Another disadvantage of open-source software is that, because anybody can tweak them, programs tend to fragment (“fork,” in computer-speak) into semi-incompatible variants. This makes it even more difficult to get outside help if you don’t have information technology expertise.

“IT staff? We don’t have any,” said Varick, of Litchfield, laughing. “I learned how to write HTML code to work on the website, but am I geeky enough to contribute to the source code? No.”

Rodgers Library has contracted with Georgia-based Equinox Software to help install, troubleshoot and run its Evergreen software.

“We’re more or less a support organization for Evergreen and Koha,” said Rob Herrmann, director of sales for Equinox. “The way that I view it, (open source) is another option.

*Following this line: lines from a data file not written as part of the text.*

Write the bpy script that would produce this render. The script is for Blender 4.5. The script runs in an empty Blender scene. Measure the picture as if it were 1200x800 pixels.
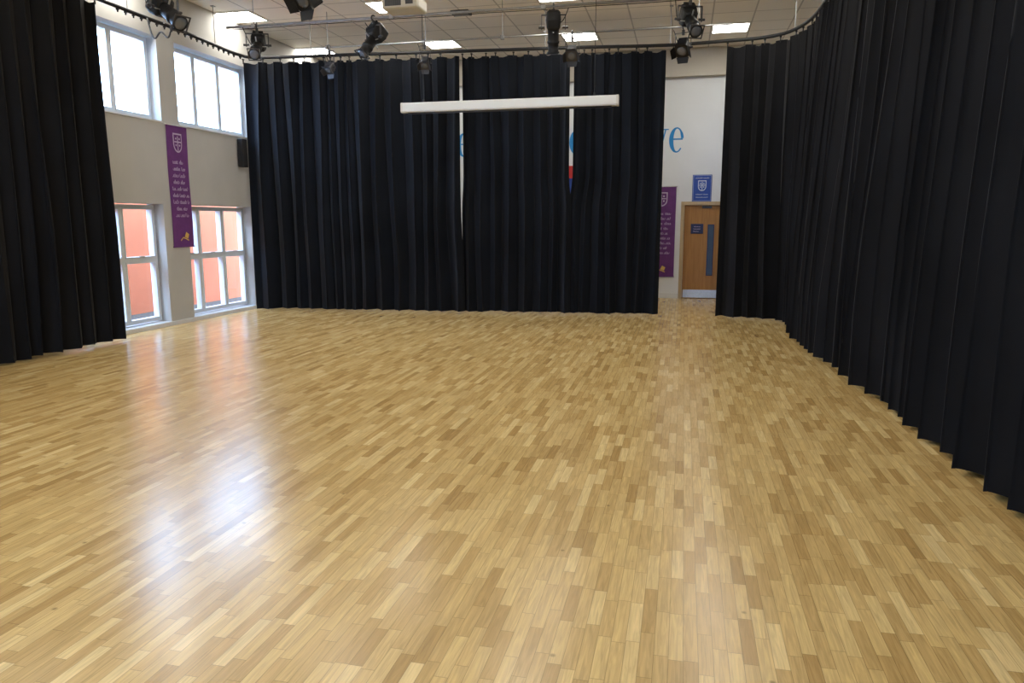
import bpy, math, random
from mathutils import Vector, Matrix
random.seed(7)
SC=bpy.context.scene; COL=SC.collection
SC.view_settings.view_transform='Standard'
SC.view_settings.exposure=0.0

# ---------------------------------------------------------------- materials
def mat(name,color,rough=0.6,metal=0.0,noise=0.06,nscale=6.0,emit=None,estr=0,spec=0.5,sheen=0,bump=0,bscale=200,coat=0):
    m=bpy.data.materials.new(name); m.use_nodes=True
    nt=m.node_tree; b=nt.nodes["Principled BSDF"]
    tc=nt.nodes.new("ShaderNodeTexCoord"); nz=nt.nodes.new("ShaderNodeTexNoise")
    nz.inputs["Scale"].default_value=nscale; nz.inputs["Detail"].default_value=4
    nt.links.new(tc.outputs["Object"],nz.inputs["Vector"])
    r=nt.nodes.new("ShaderNodeValToRGB")
    c=color
    r.color_ramp.elements[0].position=0.3; r.color_ramp.elements[1].position=0.7
    r.color_ramp.elements[0].color=tuple(max(0,x*(1-noise)) for x in c[:3])+(1,)
    r.color_ramp.elements[1].color=tuple(min(1,x*(1+noise)) for x in c[:3])+(1,)
    nt.links.new(nz.outputs["Fac"],r.inputs["Fac"]); nt.links.new(r.outputs["Color"],b.inputs["Base Color"])
    b.inputs["Roughness"].default_value=rough; b.inputs["Metallic"].default_value=metal
    b.inputs["Specular IOR Level"].default_value=spec
    b.inputs["Coat Weight"].default_value=coat
    if sheen: b.inputs["Sheen Weight"].default_value=sheen; b.inputs["Sheen Roughness"].default_value=0.5
    if emit:
        b.inputs["Emission Color"].default_value=tuple(emit)+(1,); b.inputs["Emission Strength"].default_value=estr
    return m

M_wall=mat("painted_plaster",(0.45,0.44,0.415),0.85,noise=0.03,nscale=2)
M_wallb=mat("painted_plaster_white",(0.72,0.74,0.76),0.8,noise=0.02,nscale=2)
M_bulk=mat("bulkhead_paint",(0.56,0.52,0.45),0.85,noise=0.03,nscale=2)
M_trim=mat("white_gloss_trim",(0.66,0.67,0.68),0.4,noise=0.02)
M_upvc=mat("window_frame_white",(0.64,0.69,0.74),0.35,noise=0.02)
M_curt=mat("black_velour",(0.0080,0.0080,0.0090),0.95,noise=0.25,nscale=1.2,spec=0.12,sheen=0.04)
M_curtb=mat("black_velour_bluish_light",(0.0062,0.0077,0.0112),0.95,noise=0.25,nscale=1.2,spec=0.12,sheen=0.04)  # same black cloth at the back, its bluish lighting put into the colour
M_black=mat("black_metal",(0.012,0.012,0.013),0.55,noise=0.2,spec=.3)
M_dark=mat("dark_grey_metal",(0.05,0.05,0.055),0.45,metal=0.3,noise=0.15)
M_steel=mat("galvanised_steel",(0.30,0.30,0.30),0.5,metal=0.5,noise=0.1,nscale=20)
M_ali=mat("brushed_aluminium",(0.56,0.56,0.55),0.45,metal=0.8,noise=0.08,nscale=30)
M_white=mat("white_plastic",(0.66,0.66,0.63),0.4,noise=0.02)
M_cream=mat("cream_plastic",(0.58,0.55,0.48),0.45,noise=0.03)
M_led=mat("led_diffuser",(0.9,0.9,0.9),0.5,emit=(1.0,0.96,0.88),estr=26)
M_lens=mat("lantern_lens",(0.10,0.11,0.13),0.08,noise=0.2,coat=1)
M_purple=mat("purple_banner_cloth",(0.125,0.030,0.165),0.75,noise=0.12,nscale=8)
M_lilac=mat("pale_lilac_print",(0.50,0.42,0.58),0.7)
M_gold=mat("yellow_print",(0.65,0.43,0.12),0.7)
M_bluesign=mat("royal_blue_sign",(0.018,0.065,0.34),0.6)
M_navy=mat("navy_sign",(0.02,0.03,0.10),0.6)
M_signwhite=mat("white_print",(0.6,0.65,0.75),0.6)
M_letter=mat("blue_wall_letter",(0.012,0.23,0.58),0.5)
M_red=mat("red_print",(0.5,0.03,0.03),0.5)
M_orange=mat("orange_render",(0.66,0.185,0.080),0.9,noise=0.08,nscale=1.5)
M_ground=mat("grey_gravel",(0.055,0.045,0.032),0.95,noise=0.4,nscale=14)
M_cable=mat("black_rubber_cable",(0.01,0.01,0.01),0.6)
M_grille=mat("speaker_grille",(0.02,0.02,0.022),0.7,noise=0.5,nscale=120)

def glassmat():
    m=bpy.data.materials.new("window_glass"); m.use_nodes=True; nt=m.node_tree; nt.nodes.clear()
    o=nt.nodes.new("ShaderNodeOutputMaterial"); mx=nt.nodes.new("ShaderNodeMixShader")
    t=nt.nodes.new("ShaderNodeBsdfTransparent"); g=nt.nodes.new("ShaderNodeBsdfGlossy"); fr=nt.nodes.new("ShaderNodeLayerWeight")
    g.inputs["Roughness"].default_value=0.02; t.inputs["Color"].default_value=(0.95,0.97,0.98,1)
    pw=nt.nodes.new("ShaderNodeMath"); pw.operation='POWER'; pw.inputs[1].default_value=5.0
    ad=nt.nodes.new("ShaderNodeMath"); ad.operation='MULTIPLY_ADD'; ad.inputs[1].default_value=0.8; ad.inputs[2].default_value=0.04
    fr.inputs["Blend"].default_value=0.5
    nt.links.new(fr.outputs["Facing"],pw.inputs[0]); nt.links.new(pw.outputs[0],ad.inputs[0])
    nt.links.new(ad.outputs[0],mx.inputs[0]); nt.links.new(t.outputs[0],mx.inputs[1]); nt.links.new(g.outputs[0],mx.inputs[2])
    nt.links.new(mx.outputs[0],o.inputs[0]); return m
M_glass=glassmat()

def woodmat(name,c1,c2,rough=0.4):
    m=bpy.data.materials.new(name); m.use_nodes=True; nt=m.node_tree; b=nt.nodes["Principled BSDF"]
    tc=nt.nodes.new("ShaderNodeTexCoord"); mp=nt.nodes.new("ShaderNodeMapping")
    mp.inputs["Scale"].default_value=(14,14,0.8)
    nz=nt.nodes.new("ShaderNodeTexNoise"); nz.inputs["Scale"].default_value=2; nz.inputs["Detail"].default_value=6
    r=nt.nodes.new("ShaderNodeValToRGB"); r.color_ramp.elements[0].color=c1+(1,); r.color_ramp.elements[1].color=c2+(1,)
    r.color_ramp.elements[0].position=.3; r.color_ramp.elements[1].position=.7
    nt.links.new(tc.outputs["Object"],mp.inputs["Vector"]); nt.links.new(mp.outputs[0],nz.inputs["Vector"])
    nt.links.new(nz.outputs["Fac"],r.inputs[0]); nt.links.new(r.outputs[0],b.inputs["Base Color"]); b.inputs["Roughness"].default_value=rough
    return m
M_door=woodmat("oak_veneer_door",(0.33,0.15,0.040),(0.44,0.215,0.062),.6)
M_doorframe=woodmat("pale_timber_frame",(0.46,0.33,0.18),(0.54,0.40,0.23),.6)

def floormat():
    m=bpy.data.materials.new("oak_strip_parquet"); m.use_nodes=True; nt=m.node_tree; N=nt.nodes; Lk=nt.links
    b=N["Principled BSDF"]
    tc=N.new("ShaderNodeTexCoord"); sp=N.new("ShaderNodeSeparateXYZ"); Lk.new(tc.outputs["Object"],sp.inputs[0])
    def mt(op,a,bb=None,c=None):
        n=N.new("ShaderNodeMath"); n.operation=op
        for i,v in enumerate((a,bb,c)):
            if v is None: continue
            if isinstance(v,(int,float)): n.inputs[i].default_value=v
            else: Lk.new(v,n.inputs[i])
        return n.outputs[0]
    W=0.056; Ln=0.31
    xs=mt('DIVIDE',sp.outputs[0],W); col=mt('FLOOR',xs); fx=mt('FRACT',xs)
    wn=N.new("ShaderNodeTexWhiteNoise"); wn.noise_dimensions='1D'; Lk.new(col,wn.inputs["W"])
    ys=mt('DIVIDE',sp.outputs[1],Ln)
    w=mt('ADD',mt('ADD',ys,mt('MULTIPLY',wn.outputs["Value"],7.3)),mt('MULTIPLY',col,57.0))
    v1=N.new("ShaderNodeTexVoronoi"); v1.voronoi_dimensions='1D'; v1.inputs["Scale"].default_value=1; v1.inputs["Randomness"].default_value=0.6
    v2=N.new("ShaderNodeTexVoronoi"); v2.voronoi_dimensions='1D'; v2.feature='DISTANCE_TO_EDGE'; v2.inputs["Scale"].default_value=1; v2.inputs["Randomness"].default_value=0.6
    Lk.new(w,v1.inputs["W"]); Lk.new(w,v2.inputs["W"])
    sc=N.new("ShaderNodeSeparateColor"); Lk.new(v1.outputs["Color"],sc.inputs[0])
    ramp=N.new("ShaderNodeValToRGB"); e=ramp.color_ramp.elements
    e[0].position=0.0; e[0].color=(0.375,0.232,0.080,1); e[1].position=1.0; e[1].color=(0.66,0.485,0.225,1)
    for p_,c_ in ((0.10,(0.45,0.29,0.105,1)),(0.45,(0.525,0.354,0.135,1)),(0.86,(0.59,0.412,0.168,1))):
        q=e.new(p_); q.color=c_
    Lk.new(sc.outputs[0],ramp.inputs[0])
    cb=N.new("ShaderNodeCombineXYZ")
    Lk.new(mt('MULTIPLY',sp.outputs[0],70.0),cb.inputs[0]); Lk.new(mt('MULTIPLY',sp.outputs[1],4.0),cb.inputs[1]); Lk.new(mt('MULTIPLY',sc.outputs[1],50.0),cb.inputs[2])
    g=N.new("ShaderNodeTexNoise"); g.inputs["Scale"].default_value=1; g.inputs["Detail"].default_value=6; g.inputs["Distortion"].default_value=1.2
    Lk.new(cb.outputs[0],g.inputs["Vector"])
    gm=mt('MULTIPLY_ADD',g.outputs["Fac"],0.95,0.525)
    kv=N.new("ShaderNodeTexVoronoi"); kv.inputs["Scale"].default_value=3.6; Lk.new(tc.outputs["Object"],kv.inputs["Vector"])
    kn=N.new("ShaderNodeMapRange"); kn.inputs["From Min"].default_value=0.02; kn.inputs["From Max"].default_value=0.055; kn.inputs["To Min"].default_value=0.5; kn.inputs["To Max"].default_value=1.0
    Lk.new(kv.outputs["Distance"],kn.inputs["Value"])
    ex=mt('MINIMUM',fx,mt('SUBTRACT',1.0,fx))
    jx=mt('LESS_THAN',ex,0.022); jy=mt('LESS_THAN',v2.outputs["Distance"],0.0045)
    j=mt('MAXIMUM',jx,jy)
    jm=mt('SUBTRACT',1.0,mt('MULTIPLY',j,0.42))
    tot=mt('MULTIPLY',mt('MULTIPLY',gm,jm),kn.outputs[0])
    mx=N.new("ShaderNodeVectorMath"); mx.operation='SCALE'; Lk.new(ramp.outputs[0],mx.inputs[0]); Lk.new(tot,mx.inputs["Scale"])
    Lk.new(mx.outputs[0],b.inputs["Base Color"])
    rn=N.new("ShaderNodeTexNoise"); rn.inputs["Scale"].default_value=0.9; Lk.new(tc.outputs["Object"],rn.inputs["Vector"])
    Lk.new(mt('MULTIPLY_ADD',rn.outputs["Fac"],0.03,mt('MULTIPLY_ADD',sc.outputs[2],0.01,0.22)),b.inputs["Roughness"])
    b.inputs["Specular IOR Level"].default_value=0.65
    bp=N.new("ShaderNodeBump"); bp.inputs["Strength"].default_value=0.04; bp.inputs["Distance"].default_value=0.002
    Lk.new(g.outputs["Fac"],bp.inputs["Height"]); Lk.new(bp.outputs[0],b.inputs["Normal"])
    return m
M_floor=floormat()

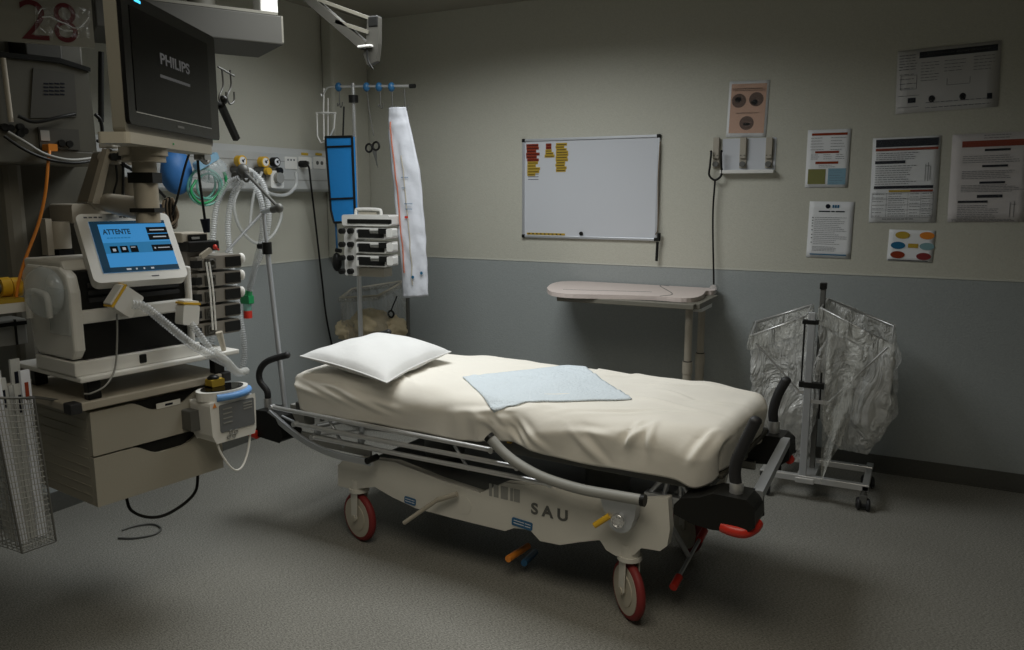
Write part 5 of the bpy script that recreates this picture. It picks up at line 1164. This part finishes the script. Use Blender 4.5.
for x0, x1 in ((206, 219), (209, 222)): mb.tube([tuple(pq(x0, 262, .03)), tuple(pq(x0 + 4, 290, .02)), tuple(pq(x0 + 7, 330, .02))], .003, 6, 5)
tag(mb.build('infusion_line', 'absw'), 'twin white lines hanging in front of the pump tower', 'tube')
q0_, q1_ = pq(219, 332, .0), pq(224, 350, .0); mb = MB(PM); mb.cyl(tuple(q0_), tuple(q1_), .012, .008); mb.cyl(tuple(q1_), tuple(pq(224, 362, .0)), .006); tag(mb.build('drip_chamber', 'beige'), 'small tan drip chamber hanging below the pump tower lines', 'drip chamber')
mb = MB(PM); q = pq(215, 247, .02); mb.ell(q, .008, .008, .009, 8, 6); mb.tube([tuple(q), tuple(pq(219, 250, .02))], .003, 6); tag(mb.build('red_tap', 'red'), 'tiny red stopcock on the hoses above the pump tower', 'tap')
q = pq(206, 253, .0); mb = MB(PM @ Matrix.Translation(q) @ Matrix.Rotation(R(-30), 4, 'Y')); mb.rbox(-.024, .022, -.006, .006, -.008, .008, .003); tag(mb.build('tan_wrapper', 'beigem'), 'small tan wrapper beside the red stopcock', 'wrapper')

# ---------------- pendant column, shelves, electronics
pc_ = thing('ceiling_pendant_column', 'taupe ceiling pendant column with shelves carrying the ventilator and electronics, at the far left', 'ceiling pendant', P.w(.1, .6, .5))
K = Frame(P.w(0, .46, 0), 82.6); KM = K.M()
def k_(x, y, d=0): return K.Y(x, y, d)
zc0 = k_(40, 420).z
x0_, x1_, x2_ = k_(14, 300).x, k_(36, 300).x, k_(97, 300).x
mb = MB(KM); mb.box(x0_, x1_, 0, .30, .55, CH - .15); mb.build('left_column', 'column', pc_, bevel=.02)
mb = MB(KM); mb.box(x1_, x2_ + .05, .05, .30, .55, CH - .15); mb.build('main_column', 'dark', pc_, bevel=.01)
mb = MB(KM); mb.box(x0_ - .1, x2_ + .1, -.1, .4, CH - .15, CH); mb.build('ceiling_mount', 'column', pc_, bevel=.02)
mb = MB(KM); q0_, q1_ = k_(58, 223), k_(158, 203); mb.rbox(q0_.x, q1_.x, -.10, .05, q0_.z, q1_.z + .0, .01, 'y'); mb.build('cross_beam', 'beigem', pc_)
mb = MB(KM); q = k_(52, 236); mb.cyl((q.x, -.05, q.z - .04), (q.x, -.05, q.z + .05), .035); mb.box(q.x - .05, q.x - .03, -.07, -.03, q.z - .06, q.z + .06); mb.m = 1; mb.box(q.x - .02, q.x + .03, -.08, -.03, q.z - .075, q.z - .045); mb.build('beam_clamp', ['beigem', 'black'], pc_)
mb = MB(KM); mb.box(x1_, x2_ + .05, -.40, .05, s0.z - .09, s0.z - .04); mb.build('unit_bracket', 'dark', pc_, bevel=.01)
# shelf and electronics block above
mb = MB(KM); q0_, q1_ = k_(-14, 163, -.1), k_(97, 152, -.1); mb.box(q0_.x, q1_.x, -.12, .20, q0_.z - .0, q1_.z); mb.build('upper_shelf', 'dark', pc_, bevel=.006)
eb = thing('electronics_cabinet', 'large dark olive medical electronics cabinet on the upper shelf, under the number sign', 'medical cabinet', K.wp(k_(40, 150, -.1)))
pr = [k_(x, y, -.12) for x, y in ((-18, 150), (97, 152), (88.5, 68), (58, 59), (-10, 52))]
mb = MB(KM); mb.prism([(p.x, p.z) for p in pr], -.12, .12, 'y'); mb.build('cabinet_case', 'dark', eb, bevel=.008)
mb = MB(KM); p = [k_(x, y, -.12) for x, y in ((-10, 51), (58, 58), (89, 68), (89, 72), (58, 63), (-10, 56))]
mb.prism([(q.x, q.z) for q in p], -.13, .12, 'y'); mb.build('top_lip', 'black', eb)
mb = MB(KM); a, b, c_, d_ = k_(33, 68, -.123), k_(74, 74, -.123), k_(77, 117, -.123), k_(30, 118, -.123); mb.prism([(q.x, q.z) for q in (a, b, c_, d_)], -.125, -.115, 'y'); bp_ = mb.build('back_panel', 'dark2', eb)
mb = MB(KM)
for r_ in range(4):
    for cc in range(4):
        q = k_(44 + cc * 5.5, 84 + r_ * 3.6, -.126); mb.box(q.x, q.x + .013, -.1265, -.125, q.z, q.z + .004)
mb.build('plate_print', 'ink', bp_)
mb = MB(KM); mb.tube([tuple(k_(3, 58, -.14)), tuple(k_(11, 122, -.14))], .008, 8); mb.build('vertical_tube', 'beigem', eb)
mb = MB(KM); a, b = k_(38, 127, -.125), k_(80, 150, -.125); mb.box(a.x, b.x, -.127, -.118, b.z, a.z); mb.build('lower_bay', 'dark2', eb)
mb = MB(KM)
for (x, y) in ((4, 127), (10, 128), (20, 127), (20, 134), (24, 131), (61, 143), (69, 144)):
    q = k_(x, y, -.127); mb.cyl((q.x, -.135, q.z), (q.x, -.12, q.z), .011, seg=12)
mb.each('socket', 'black', eb)
mb = MB(KM); a, b = k_(40, 130, -.128), k_(50, 141, -.128); mb.box(a.x, b.x, -.1295, -.127, b.z, a.z); mb.build('small_label', 'absg', eb)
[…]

There’s nothing inherent as far as advantages or disadvantages – a lot has to do with the library system itself.”

In general, large or urban libraries have been slower to switch from proprietary systems, partly because as big customers, they have more clout with the software companies to get changes made.

Hudson’s Rodgers Library, which has about a quarter of the circulation of the Nashua Public Library, will probably be the largest library in the state to use an open-source system when it launches next month.

But with 234 library systems in New Hampshire – some so small and un-computerized that they still use card catalogs – there’s plenty of room for expansion.

“It’s not inconceivable to me there will be a fair number of libraries in New Hampshire that will go with open source,” said York, at the state library. “We decided to get them into this to help every library provide the highest level of service that they can.”